A Harlem small business strategizes to survive

via nycgo

Princess Jenkins is the owner of the Brownstone, a New York City clothing and accessories boutique. Last fall, Ms. Jenkins surveyed the market and realized how difficult the next season could be. She met with her five top designers and urged them to produce the boldest fashions they were capable of — designs she knew would appeal to her customers’ flamboyant tastes. “I told them, it’s going to get really tight next year,” she said, “and I need the best you have to offer.”

They also mapped out a bigger marketing plan focused on three major events. In February, Ms. Jenkins rented a ballroom next door and staged her first fashion show, to which she invited 200 top clients. Sales from the event, she said, were “incredible.” Six months later, using decorations, curtains and designs from the show, Ms. Jenkins set up four booths — she usually books just one — during a small-business fair held as part of “Harlem week.” And, in early November, during the marathon, using three of those booths, she held another fashion show, this one with a D.J.

“The next time people come to 125th Street, they’ll remember there was something big going on there,” she said. “It’s all about building a lasting impression.” According to Ms. Jenkins, the moves have paid off with year-to-year sales up about 10 percent. She expects them to total about $350,000 for 2009.

Read the whole article: www.nytimes.com


2 thoughts on “A Harlem small business strategizes to survive

  1. all well and good, yet more likely short term gain, while the long term solutions remain ignored. it’s been touched on before, these harlem based clothing boutiques should have an enclave, a small “micro district” as has been eluded to many times with some of those boutiques on 7th ave above 135th st. N boutique, Oyama, etc. all of them, it would be a short and long term “win win” for them & Harlem if a district emerged of finer boutiques, the hat maker guy, etc. all of them. takes time, not easy, but that’s the direction they should all be migrating to, long term plan, like turning a tanker ship out at sea.

    the current problem is illustrated like when Kim Kardashian goes to that shoe store on 7th and 139th or where ever it is….she goes from her limo to the store and back to the limo – she does not stroll down the “would-be” district. A stroll down the would be district could perhaps get a suit, a custom made Hat, etc. for herself or a friend. More press, more buzz, more idenity. It’s just like when Ne-yo the singer pops into Oyama for a suit, he might buy a female friend or whatever another item in the theoretical boutique next door.
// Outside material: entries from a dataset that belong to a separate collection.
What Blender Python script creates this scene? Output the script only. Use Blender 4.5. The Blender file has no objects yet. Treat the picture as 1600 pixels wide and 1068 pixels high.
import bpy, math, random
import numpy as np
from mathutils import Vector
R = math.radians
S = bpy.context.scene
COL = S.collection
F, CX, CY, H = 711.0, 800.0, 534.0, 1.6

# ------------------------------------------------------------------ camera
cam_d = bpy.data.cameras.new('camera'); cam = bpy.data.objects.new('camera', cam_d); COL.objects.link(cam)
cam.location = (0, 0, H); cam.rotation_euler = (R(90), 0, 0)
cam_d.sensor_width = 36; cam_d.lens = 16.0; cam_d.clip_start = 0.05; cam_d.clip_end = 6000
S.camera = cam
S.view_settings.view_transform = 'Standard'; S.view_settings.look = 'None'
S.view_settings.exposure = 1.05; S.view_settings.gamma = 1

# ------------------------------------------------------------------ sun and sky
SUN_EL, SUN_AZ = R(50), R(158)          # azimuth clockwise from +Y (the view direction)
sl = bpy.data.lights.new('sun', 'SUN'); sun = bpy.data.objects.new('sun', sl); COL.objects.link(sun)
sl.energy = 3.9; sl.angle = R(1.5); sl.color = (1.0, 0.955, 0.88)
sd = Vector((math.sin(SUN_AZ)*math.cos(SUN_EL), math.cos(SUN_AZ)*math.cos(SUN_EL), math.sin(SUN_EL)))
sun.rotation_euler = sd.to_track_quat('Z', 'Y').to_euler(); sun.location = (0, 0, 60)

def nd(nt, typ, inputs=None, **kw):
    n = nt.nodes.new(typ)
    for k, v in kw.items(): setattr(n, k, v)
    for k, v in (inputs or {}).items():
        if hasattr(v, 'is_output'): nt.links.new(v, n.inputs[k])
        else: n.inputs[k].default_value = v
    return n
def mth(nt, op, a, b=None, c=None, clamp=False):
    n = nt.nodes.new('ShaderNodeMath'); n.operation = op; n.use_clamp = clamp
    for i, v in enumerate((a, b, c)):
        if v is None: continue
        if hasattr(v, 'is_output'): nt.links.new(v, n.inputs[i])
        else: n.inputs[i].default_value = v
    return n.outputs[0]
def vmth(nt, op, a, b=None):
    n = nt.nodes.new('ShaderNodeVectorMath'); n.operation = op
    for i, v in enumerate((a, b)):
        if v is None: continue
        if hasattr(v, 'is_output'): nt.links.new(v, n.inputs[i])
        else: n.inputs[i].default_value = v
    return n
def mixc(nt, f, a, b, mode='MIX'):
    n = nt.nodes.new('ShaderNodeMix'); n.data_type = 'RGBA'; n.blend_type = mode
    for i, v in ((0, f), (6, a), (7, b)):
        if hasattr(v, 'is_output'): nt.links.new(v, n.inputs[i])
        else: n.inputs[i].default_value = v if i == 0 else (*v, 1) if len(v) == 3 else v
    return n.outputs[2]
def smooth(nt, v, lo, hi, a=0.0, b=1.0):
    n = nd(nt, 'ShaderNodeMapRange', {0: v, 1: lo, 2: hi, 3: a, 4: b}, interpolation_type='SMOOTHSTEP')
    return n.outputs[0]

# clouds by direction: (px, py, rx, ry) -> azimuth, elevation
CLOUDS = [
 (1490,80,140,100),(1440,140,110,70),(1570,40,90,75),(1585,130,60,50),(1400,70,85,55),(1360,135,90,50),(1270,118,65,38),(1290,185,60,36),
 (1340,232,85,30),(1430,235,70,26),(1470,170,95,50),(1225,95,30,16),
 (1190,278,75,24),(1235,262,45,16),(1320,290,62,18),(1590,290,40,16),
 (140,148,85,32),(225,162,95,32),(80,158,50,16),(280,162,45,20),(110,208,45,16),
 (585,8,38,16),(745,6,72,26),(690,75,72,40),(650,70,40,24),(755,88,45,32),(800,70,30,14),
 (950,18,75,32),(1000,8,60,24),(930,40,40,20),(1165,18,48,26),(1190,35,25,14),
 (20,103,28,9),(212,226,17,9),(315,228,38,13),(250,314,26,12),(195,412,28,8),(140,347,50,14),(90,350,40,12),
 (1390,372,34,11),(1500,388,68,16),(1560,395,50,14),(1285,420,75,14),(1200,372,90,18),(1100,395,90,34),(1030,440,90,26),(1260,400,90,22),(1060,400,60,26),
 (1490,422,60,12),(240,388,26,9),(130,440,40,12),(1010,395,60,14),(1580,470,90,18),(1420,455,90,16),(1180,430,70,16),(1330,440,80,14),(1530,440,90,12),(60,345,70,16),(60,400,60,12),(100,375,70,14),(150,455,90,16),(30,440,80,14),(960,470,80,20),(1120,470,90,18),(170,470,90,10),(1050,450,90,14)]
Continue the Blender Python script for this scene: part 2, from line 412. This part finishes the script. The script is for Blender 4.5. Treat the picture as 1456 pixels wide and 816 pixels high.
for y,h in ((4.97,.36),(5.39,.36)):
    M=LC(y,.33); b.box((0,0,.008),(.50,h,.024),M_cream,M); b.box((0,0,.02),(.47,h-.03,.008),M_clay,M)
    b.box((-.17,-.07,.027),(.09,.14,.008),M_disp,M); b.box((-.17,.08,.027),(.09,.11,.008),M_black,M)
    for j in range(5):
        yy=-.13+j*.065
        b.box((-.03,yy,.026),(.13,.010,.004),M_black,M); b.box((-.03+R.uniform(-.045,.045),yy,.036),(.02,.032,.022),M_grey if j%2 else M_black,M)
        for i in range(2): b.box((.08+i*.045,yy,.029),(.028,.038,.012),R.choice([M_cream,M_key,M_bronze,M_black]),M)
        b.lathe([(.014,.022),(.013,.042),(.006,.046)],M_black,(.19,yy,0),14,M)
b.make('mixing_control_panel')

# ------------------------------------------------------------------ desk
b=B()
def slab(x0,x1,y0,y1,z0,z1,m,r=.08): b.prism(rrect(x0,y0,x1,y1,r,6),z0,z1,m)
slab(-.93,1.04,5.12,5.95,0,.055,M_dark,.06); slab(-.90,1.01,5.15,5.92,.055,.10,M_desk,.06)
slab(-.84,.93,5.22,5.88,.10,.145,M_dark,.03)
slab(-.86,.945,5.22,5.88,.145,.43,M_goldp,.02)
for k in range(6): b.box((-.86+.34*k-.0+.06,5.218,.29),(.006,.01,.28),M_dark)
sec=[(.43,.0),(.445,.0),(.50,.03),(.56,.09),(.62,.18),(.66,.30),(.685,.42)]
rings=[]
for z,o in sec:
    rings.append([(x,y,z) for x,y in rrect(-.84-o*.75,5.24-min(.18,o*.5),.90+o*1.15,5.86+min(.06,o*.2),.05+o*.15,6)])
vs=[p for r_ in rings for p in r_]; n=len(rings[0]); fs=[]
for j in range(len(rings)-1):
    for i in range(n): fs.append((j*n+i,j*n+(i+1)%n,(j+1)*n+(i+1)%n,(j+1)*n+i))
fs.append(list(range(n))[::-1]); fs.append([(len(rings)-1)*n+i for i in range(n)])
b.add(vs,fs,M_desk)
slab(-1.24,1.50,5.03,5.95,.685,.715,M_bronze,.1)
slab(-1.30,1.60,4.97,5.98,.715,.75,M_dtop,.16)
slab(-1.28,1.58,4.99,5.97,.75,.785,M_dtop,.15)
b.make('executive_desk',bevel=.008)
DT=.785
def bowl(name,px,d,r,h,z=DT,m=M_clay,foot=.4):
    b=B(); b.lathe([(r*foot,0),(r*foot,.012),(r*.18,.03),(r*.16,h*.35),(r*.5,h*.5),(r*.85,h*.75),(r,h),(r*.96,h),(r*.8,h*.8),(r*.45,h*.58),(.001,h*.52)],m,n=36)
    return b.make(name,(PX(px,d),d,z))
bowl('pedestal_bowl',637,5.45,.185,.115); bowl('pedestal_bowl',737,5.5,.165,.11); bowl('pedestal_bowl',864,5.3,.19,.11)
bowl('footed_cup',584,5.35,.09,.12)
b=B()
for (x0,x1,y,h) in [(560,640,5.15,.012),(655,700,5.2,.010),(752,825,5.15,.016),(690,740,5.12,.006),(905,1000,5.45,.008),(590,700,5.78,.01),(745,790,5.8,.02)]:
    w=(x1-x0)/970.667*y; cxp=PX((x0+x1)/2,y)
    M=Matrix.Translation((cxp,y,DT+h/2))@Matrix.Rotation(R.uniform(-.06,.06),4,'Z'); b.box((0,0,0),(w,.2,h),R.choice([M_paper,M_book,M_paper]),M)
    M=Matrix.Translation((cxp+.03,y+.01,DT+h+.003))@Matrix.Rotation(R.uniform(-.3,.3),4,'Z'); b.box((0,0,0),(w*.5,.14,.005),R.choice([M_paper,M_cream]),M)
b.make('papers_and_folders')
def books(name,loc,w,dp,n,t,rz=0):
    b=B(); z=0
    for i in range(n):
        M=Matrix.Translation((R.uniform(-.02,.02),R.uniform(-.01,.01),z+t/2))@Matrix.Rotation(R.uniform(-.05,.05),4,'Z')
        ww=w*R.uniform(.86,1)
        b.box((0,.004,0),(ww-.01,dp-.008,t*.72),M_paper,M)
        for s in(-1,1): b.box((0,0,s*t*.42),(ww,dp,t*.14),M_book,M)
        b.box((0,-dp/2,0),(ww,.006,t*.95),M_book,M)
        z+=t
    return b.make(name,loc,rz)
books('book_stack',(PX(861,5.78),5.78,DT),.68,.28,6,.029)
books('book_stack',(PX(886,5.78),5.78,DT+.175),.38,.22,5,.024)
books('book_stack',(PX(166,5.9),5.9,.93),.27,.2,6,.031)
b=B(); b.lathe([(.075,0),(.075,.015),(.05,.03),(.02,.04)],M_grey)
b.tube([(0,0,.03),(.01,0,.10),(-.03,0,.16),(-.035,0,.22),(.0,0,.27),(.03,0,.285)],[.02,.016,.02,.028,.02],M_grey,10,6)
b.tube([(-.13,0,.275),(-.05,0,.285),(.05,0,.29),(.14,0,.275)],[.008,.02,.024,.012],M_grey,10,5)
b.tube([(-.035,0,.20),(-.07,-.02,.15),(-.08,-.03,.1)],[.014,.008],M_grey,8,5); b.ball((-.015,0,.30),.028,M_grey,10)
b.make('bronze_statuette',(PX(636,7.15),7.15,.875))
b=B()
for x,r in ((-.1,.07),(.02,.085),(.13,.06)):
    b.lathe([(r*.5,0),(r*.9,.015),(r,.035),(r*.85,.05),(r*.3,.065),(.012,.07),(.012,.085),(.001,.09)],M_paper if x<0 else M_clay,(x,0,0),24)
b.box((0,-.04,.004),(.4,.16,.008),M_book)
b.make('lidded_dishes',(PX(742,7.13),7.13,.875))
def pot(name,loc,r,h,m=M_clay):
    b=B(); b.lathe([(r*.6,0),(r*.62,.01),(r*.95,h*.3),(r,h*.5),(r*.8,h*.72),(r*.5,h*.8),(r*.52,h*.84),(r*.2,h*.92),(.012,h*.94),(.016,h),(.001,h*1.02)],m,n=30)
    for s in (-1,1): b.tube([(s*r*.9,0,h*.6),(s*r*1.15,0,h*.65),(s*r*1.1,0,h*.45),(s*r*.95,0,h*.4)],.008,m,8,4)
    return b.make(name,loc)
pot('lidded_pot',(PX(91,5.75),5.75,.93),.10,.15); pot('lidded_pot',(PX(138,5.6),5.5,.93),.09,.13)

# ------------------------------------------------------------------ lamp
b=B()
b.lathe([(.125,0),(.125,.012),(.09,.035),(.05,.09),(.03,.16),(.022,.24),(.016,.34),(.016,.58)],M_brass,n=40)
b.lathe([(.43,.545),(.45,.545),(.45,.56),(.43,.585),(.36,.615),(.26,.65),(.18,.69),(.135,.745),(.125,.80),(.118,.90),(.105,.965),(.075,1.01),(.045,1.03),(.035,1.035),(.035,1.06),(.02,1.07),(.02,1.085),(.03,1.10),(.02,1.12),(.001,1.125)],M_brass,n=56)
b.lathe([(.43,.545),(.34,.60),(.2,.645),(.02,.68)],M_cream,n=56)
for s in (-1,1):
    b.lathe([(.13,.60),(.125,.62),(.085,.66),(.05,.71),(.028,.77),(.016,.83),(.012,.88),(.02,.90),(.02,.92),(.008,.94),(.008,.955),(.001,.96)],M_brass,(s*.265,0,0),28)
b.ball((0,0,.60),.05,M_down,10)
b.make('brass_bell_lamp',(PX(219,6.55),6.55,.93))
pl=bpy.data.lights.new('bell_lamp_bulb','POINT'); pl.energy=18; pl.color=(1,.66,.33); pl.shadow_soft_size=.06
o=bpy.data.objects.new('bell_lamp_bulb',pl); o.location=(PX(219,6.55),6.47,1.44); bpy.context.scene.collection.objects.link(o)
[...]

    you see there is no “synergy” in the current structure with these boutique merchants. they are separated, far apart, and each ends up being a desitination, as opposed to a “While I was at N Boutique, I stopped next door at Brownstone and bought my mother or girlfriend a scarf”.

    This is a common retail model, proven, successful, it’s been applied everywhere for good reason. It’s really too bad these merchant don’t band together for the betterment of each other. All other efforts are futile, short lasting and not real long term solutions.